Can we say the same? How much of our thinking is inspired by the god of this world? Are we easily offended? Do we have a victim mentality, thinking that our problems are everyone else’s fault? Are we filled with anger? Do we think no one can tell us what to do? As we approach the climax of mankind’s attempt at self-rule apart from God, we will face more trying and difficult circumstances. We will face anger from others. And, seeing all that is happening around us, we too may be filled with anger and a desire for revenge.

Two of Jesus’ disciples traveling to Jerusalem were offended when they were refused lodging in a Samaritan city. You might say their lodging was “canceled.” Indeed, cancel culture is nothing new, but it is being taken to new heights today. Referring to King Ahaziah’s attempt to have the prophet Elijah arrested, Jesus’ two disciples asked, “Lord, do You want us to command fire to come down from heaven and consume them, just as Elijah did?” That would have been the ultimate in cancel culture! No wonder Jesus called James and John “Sons of Thunder.” “But He turned and rebuked them, and said, ‘You do not know what manner of spirit you are of’” (Luke 9:54–55).


Ray Dalio, co-chief investment officer of the largest hedge fund in the world, has studied the rise and fall of world economies—and he sees where this anger is leading. He identifies six stages through which societies pass, and his markers indicate that we are in stage five. You can probably guess what the last stage is by the title of a recent article in his Principled Perspectives newsletter, published at “The Rising Risk of Civil War: Following in the Footsteps of History” (February 3, 2022).

Quoting from page 176 of his book Principles for Dealing with the Changing World Order: Why Nations Succeed and Fail, he describes our place in the cycle of rise and fall: “In Stage 5, those who are fighting typically work with those in the media to manipulate people’s emotions to gain support and to destroy the opposition. It is well-recognized this is now happening…. Even very capable and powerful people are now too afraid of the media to speak up about important matters or run for public office.”

Dalio agrees with the many historians who see patterns that repeat themselves in the rise and fall of nations. Philosopher George Santayana’s famous quote from his 1905 book The Life of Reason rings true: “Those who cannot remember the past are condemned to repeat it.” The best historians recognize this, but only a very few have any understanding of the spirit presence that seeks to influence human behavior. Human nature, influenced by that evil, unhappy spirit, takes nations down paths of destruction.

The greatest history book ever written is the Bible—the foundation of truth. This amazing, God-inspired book records history in advance. More than 2,600 years ago, the prophet Isaiah described what we see today: “Justice is turned back, and righteousness stands afar off; for truth is fallen in the street, and equity cannot enter. So truth fails, and he who departs from evil makes himself a prey” (Isaiah 59:14–15).

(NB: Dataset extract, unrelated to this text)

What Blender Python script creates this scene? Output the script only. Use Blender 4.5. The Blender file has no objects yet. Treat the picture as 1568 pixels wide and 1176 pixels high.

Isaiah’s words should sober us as we read in the above-mentioned article Dalio’s description of the transition from where we are to where we are going: “When winning becomes the only thing that matters, unethical fighting becomes progressively more forceful in self-reinforcing ways. When everyone has causes that they are fighting for and no one can agree on anything, the system is on the brink of civil war/revolution.”

Not all civil wars are shooting wars—but they are still uncivil. The September/October 2020 issue of Tomorrow’s World contained the article “Is America Entering a Second Civil War?” We are not the only ones asking that question. But we are among the very few who know the ultimate answer—that after the coming time of devastating economic, social, and natural disaster, Jesus Christ will return as King of kings to establish a world without war.